Pixar makes new friends

Updates and partnerships give the Renderman line a boost.

Pixar is a regular at Siggraph. The show is a good recruiting resource for the company, and there is true love for the company’s movies and technologies. Renderman is a standard, but it doesn’t have the lock on the industry it once did, and new ren­dering companies are springing up like mushrooms. Pixar’s Renderman is an important topic in the Siggraph technical papers, but not as much on the show floor, or that was true until this year, anyway.

New this year from Pixar is Renderman On Demand cloud rendering service. It works on Linux, Mac, and Windows starting at 70 cents per core per hour. (Source: Disney/Pixar).

This year Pixar introduced new Ren­derman versions and spin-off products. It introduced the latest Renderman Studio 4.0, Renderman Pro Server 17.0, and its brand-new Renderman On De­mand cloud rendering service.

There are a lot of new features in Renderman Studio, including interactive relighting tools for Maya scenes for customers who have Renderman Pro Server, and there’s support for Maya Fluids.

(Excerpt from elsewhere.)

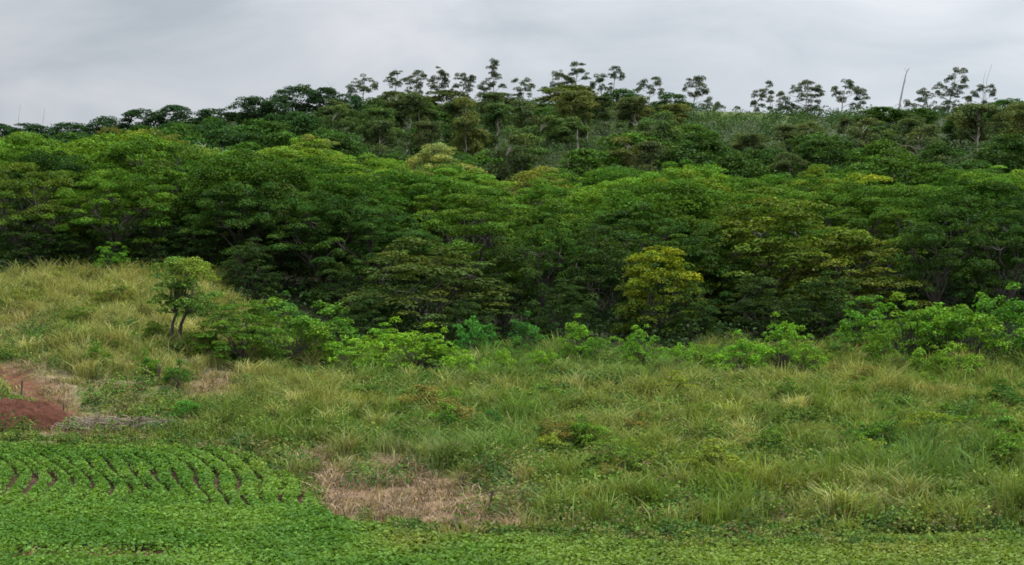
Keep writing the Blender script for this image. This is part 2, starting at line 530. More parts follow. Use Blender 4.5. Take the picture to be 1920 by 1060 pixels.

Pixar has updated the Render­man interface, added support for tight­ly bound light/co-shader combinations, and improved scripting tools including Slim scripting.

Autodesk has forged closer relation­ships with Renderman, which comes as Nvidia has restructured its Mental Images division and many key peo­ple have left. In June, Autodesk and Pixar announced that Renderman for Maya would be combined with Render­man Studio in a $1,300 package that includes a fully functional embedded renderer.